Businesses often express that, though they know the importance of understanding what their customers think and do, they don’t have the budget for research. To those businesses, I say… well I say a lot of things, but some of them shouldn’t be published.
Among the things I say is: okay, I hear you – you have budget constraints and a million deserving ways to spend, but if you won’t do research, at least make use of the data that is ever-so-considerately landing on your proverbial doorstep regularly, just begging to be used.
Ask anyone: there are two occasions for which we give unsolicited customer feedback to a business (or to the world on social media):
- Really great experiences
- Terrible experiences
Of the two, the latter gets more airtime. As a business, we can bemoan this negative criticism of the way we do things, or we can choose a winning perspective and find huge value in it: this is an opportunity to up our game, win back that customer’s affections and possibly get a few more people interested. And this is data given freely by a customer who has taken the time to tell us about it, which means either that they love sharing their opinions or they genuinely want our business to succeed. Either way, the value for us is the same: a golden mango, dangling in front of our faces, waiting to be plucked and eaten so that it can nourish us.

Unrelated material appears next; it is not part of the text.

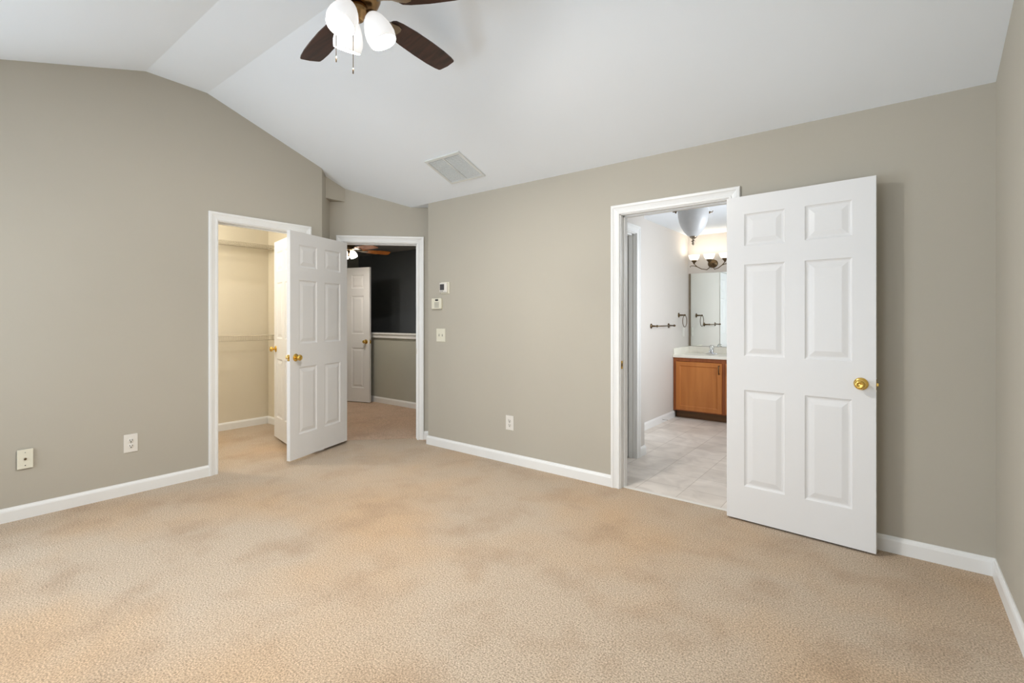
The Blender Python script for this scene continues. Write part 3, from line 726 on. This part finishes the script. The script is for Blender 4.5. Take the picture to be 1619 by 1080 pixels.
for r, z in ((1.0, 0.0345), (0.985, 0.037), (0.95, 0.036), (0.6, 0.0348), (0.0, 0.0346)):
    for k in range(seg): v.append((0.03 + 0.21 * r * math.cos(2 * PI * k / seg), 0.27 + 0.15 * r * math.sin(2 * PI * k / seg), z))
for i in range(4):
    for k in range(seg): f.append((i * seg + k, i * seg + (k + 1) % seg, (i + 1) * seg + (k + 1) % seg, (i + 1) * seg + k))
m.add(v, f, True); m.build('basin', M['counter'], ce)
# faucet
e = empty('faucet', (-1.865, 6.60, 0.81), 0, label='chrome faucet with a clear ball handle on the vanity top', cat='faucet')
m = MB(); m.lathe([(0, 0.001), (0.078, 0.001), (0.076, 0.009), (0.06, 0.014), (0.03, 0.016), (0, 0.016)], 28, Matrix.Diagonal((1, 0.42, 1, 1))); m.build('base', M['chrome'], e)
m = MB(); m.lathe([(0, 0.015), (0.026, 0.015), (0.025, 0.05), (0.022, 0.062), (0, 0.064)], 24); m.build('body', M['chrome'], e)
m = MB(); m.tube([(0, -0.015, 0.03), (0, -0.06, 0.045), (0, -0.10, 0.045), (0, -0.118, 0.030)], [0.013, 0.011, 0.010, 0.009], 12); m.build('spout', M['chrome'], e)
m = MB(); m.lathe([(0, 0.062), (0.014, 0.063), (0.026, 0.076), (0.030, 0.092), (0.026, 0.108), (0.014, 0.118), (0, 0.120)], 10, smooth=False); m.build('knob', M['crystal'], e)
# mirror
e = empty('wall_mirror', (-1.61, YM, 0.9), 0, label='large frameless mirror on the wall above the vanity', cat='mirror')
MB().bbox(-0.585, 0.585, -0.007, 0, 0, 0.99, 0.002).build('mirror_glass', M['mirror'], e)
MB().box(-0.612, -0.586, -0.006, 0, 0, 0.99).build('gap_shade_strip', M['pewter'], e)  # added dark strip stands in for the shaded wall gap beside the glass
# vanity light
e = empty('vanity_light', (-1.905, YM, 2.008), 0, label='bronze three-arm light bar with upturned glass bowls above the mirror', cat='wall lamp')
m = MB(); m.lathe([(0, 0.028), (0.02, 0.028), (0.035, 0.022), (0.05, 0.012), (0.062, 0.006), (0.066, 0)], 32, Matrix.Rotation(PI / 2, 4, 'X') @ Matrix.Diagonal((1.0, 0.86, 1, 1))); m.build('wall_plate', M['bronze'], e)
for i, sx in enumerate((-0.195, 0.0, 0.195)):
    cx = sx; cy = -0.165
    sh = 0.045
    if sx: pts = [(0, -0.025, -0.005), (sx * 0.08, -0.06, -0.045), (sx * 0.25, -0.10, -0.085), (sx * 0.55, -0.14, -0.075), (sx * 0.8, -0.16, -0.045), (sx * 0.95, cy, -0.015), (sx, cy, -0.005)]
    else: pts = [(0, -0.025, -0.005), (0, -0.07, -0.05), (0, -0.12, -0.055), (0, -0.155, -0.03), (0, cy, -0.005)]
    m = MB(); m.tube(pts, 0.0055, 8)
    if sx:
        sg = 1 if sx > 0 else -1
        m.tube([(sx * 0.8, -0.16, -0.045), (sx * 1.02, -0.165, -0.03), (sx + sg * 0.04, -0.165, -0.028), (sx + sg * 0.055, -0.165, -0.04), (sx + sg * 0.045, -0.165, -0.048)], [0.005, 0.005, 0.0045, 0.004, 0.003], 6)
    ao = m.build('arm', M['bronze'], e)
    m = MB(); m.lathe([(0, -0.008), (0.009, -0.006), (0.012, 0.006), (0.024, 0.02), (0.036, 0.036), (0.037, 0.042), (0.03, 0.042)], 20, Matrix.Translation((cx, cy, 0))); m.build('cup', M['bronze'], ao)
    m = MB(); m.lathe([(0.030, 0.038), (0.050, 0.050), (0.062, 0.072), (0.070, 0.100), (0.073, 0.112), (0.069, 0.112), (0.058, 0.075), (0.046, 0.055), (0.0, 0.046)], 28, Matrix.Translation((cx, cy, 0))); m.build('glass_bowl', M['shade_bright'], ao)
    point('vanity_lamp_light', (-1.905 + cx, YM + cy, 2.008 + 0.105), 0.8, (1.0, 0.90, 0.76), 0.035)
# semi-flush pendant, unlit
e = empty('pendant_light', (-1.53, 4.80, 2.41), 0, label='unlit frosted glass bowl pendant hanging from the bathroom ceiling', cat='pendant lamp')
MB().lathe([(0, 0), (0.065, 0), (0.065, -0.012), (0.04, -0.03), (0.012, -0.035)], 28).build('ceiling_canopy', M['bronze'], e)
m = MB(); m.lathe([(0.008, -0.03), (0.008, -0.09), (0.0, -0.09)], 12)
for k in (5, 90, 175):
    a = math.radians(k) + TH; c_, s_ = math.cos(a), math.sin(a)
    m.tube([(0.006 * c_, 0.006 * s_, -0.06), (0.06 * c_, 0.06 * s_, -0.045), (0.12 * c_, 0.12 * s_, -0.06), (0.160 * c_, 0.160 * s_, -0.098), (0.190 * c_, 0.190 * s_, -0.102), (0.200 * c_, 0.200 * s_, -0.088)], [0.006, 0.006, 0.006, 0.006, 0.005, 0.004], 8)
    m.lathe([(0, -0.012), (0.008, -0.006), (0.009, 0.006), (0, 0.012)], 10, Matrix.Translation((0.165 * c_, 0.165 * s_, -0.106)))
m.build('arms', M['bronze'], e)
g = MB(); pr = [(0.143, -0.085), (0.143, -0.10), (0.140, -0.15), (0.130, -0.20), (0.112, -0.25), (0.086, -0.295), (0.055, -0.33), (0.030, -0.345), (0.02, -0.348)]
g.lathe(pr + [(max(r - 0.004, 0.0), z + 0.003) for r, z in pr[::-1]], 40)
g.build('glass_bowl', M['shade_off'], e)
MB().lathe([(0.018, -0.330), (0.036, -0.338), (0.036, -0.348), (0.024, -0.358), (0.010, -0.368), (0.010, -0.380), (0.020, -0.386), (0.020, -0.390), (0.008, -0.396), (0.014, -0.406), (0.012, -0.418), (0, -0.428)], 20).build('finial', M['pewter'], e)
# towel bar on left wall
e = empty('towel_bar', (XL2, 5.77, 1.185), PI / 2, label='bronze towel bar on the bathroom left wall', cat='towel bar')
RX = Matrix.Rotation(PI / 2, 4, 'X')
for s in (-0.28, 0.28):
    m = MB(); m.lathe([(0, 0), (0.030, 0), (0.030, 0.005), (0.020, 0.011), (0.011, 0.016), (0.009, 0.06), (0.013, 0.068), (0.014, 0.078), (0.009, 0.086), (0, 0.09)], 20, Matrix.Translation((s, 0, 0)) @ RX); m.build('post', M['bronze'], e)
m = MB(); m.tube([(-0.28, -0.074, 0), (0.28, -0.074, 0)], 0.0065, 10)
for s in (-1, 1): m.lathe([(0, 0), (0.008, 0.001), (0.010, 0.010), (0.012, 0.016), (0.007, 0.026), (0, 0.036)], 12, Matrix.Translation((s * 0.285, -0.074, 0)) @ Matrix.Rotation(s * PI / 2, 4, 'Y'))
m.build('bar', M['bronze'], e)
# towel ring
e = empty('towel_ring', (XL2, 6.42, 1.318), PI / 2, label='bronze towel ring on the bathroom left wall beside the mirror', cat='towel ring')
m = MB(); m.lathe([(0, 0), (0.032, 0), (0.032, 0.005), (0.02, 0.011), (0.011, 0.016), (0.009, 0.07), (0.013, 0.078), (0.012, 0.088), (0, 0.094)], 20, RX); m.build('post', M['bronze'], e)
m = MB(); m.tube([(0.078 * math.cos(2 * PI * k / 32), -0.080, -0.078 + 0.078 * math.sin(2 * PI * k / 32)) for k in range(32)], 0.0045, 8, closed=True); m.build('ring', M['bronze'], e)
# small switch beside the mirror
e = empty('light_switch', (XL2, 6.60, 1.09), PI / 2, label='white light switch below the towel ring in the bathroom', cat='light switch')
plate_box(MB(), 0.075, 0.12).build('cover_plate', M['plate'], e)
MB().bbox(-0.004, 0.004, -0.014, -0.005, 0.0, 0.01, 0.001).build('toggle', M['plate'], e)
# spring door stop on the bathroom baseboard
e = empty('door_stop', (XL2 + 0.014, 5.80, 0.045), PI / 2, label='small spring door stop on the bathroom baseboard', cat='door stop')
MB().tube([(0.0045 * math.cos(k * 0.9), -0.002 - k * 0.0013, 0.0045 * math.sin(k * 0.9)) for k in range(46)], 0.0012, 5).build('spring', M['steel'], e)
m = MB(); m.lathe([(0, 0), (0.007, 0), (0.007, 0.010), (0, 0.012)], 12, Matrix.Translation((0, -0.060, 0)) @ RX); m.build('rubber_tip', M['rubber'], e)
# metal strip where carpet meets vinyl
m = MB(); m.bbox(BX0 + 0.006, BX1 - 0.006, YB + 0.035, YB + 0.065, 0, 0.006, 0.002)
struct(m.build('trim_7', M['plate']), 'thin pale threshold strip in the bathroom doorway', 'trim')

Here’s how to start finding value in the free data your complaining customers are offering:
- Get a team together: Your team should encompass a range of skills and mindsets and should be made up, ideally, of people from different departments, including at least one or two customer-facing employees – they are the most likely to understand your customers
- Gather the complaints: Whether you get complaints in writing or verbally, on the phone, by email or by some other feedback system you’ve implemented, find a way to bring everything into one place, in one format, so that you can easily sort through them
- Sort your data: Organise the complaints into manageable groups so that you can see what the most common issues are, then write out some themes that come up a lot
- Look for meaning: Try to go beyond what people are saying to find insights – what they really mean, what they feel, what is important to them, how the problem is getting in the way of what they are trying to do
- Come up with some solutions and try them: When you are satisfied that you have understood as best you can the real issues, brainstorm some solutions with your team, choose a few that excite you or that you think might have legs, and test them. There’s no right or wrong solution, and the quicker you try one, the quicker you’ll know whether it works or not, and whether you should scrap it or develop it.
Now that you know exactly what to do with them, stop hating on those complaints and turn them into delicious mangoes!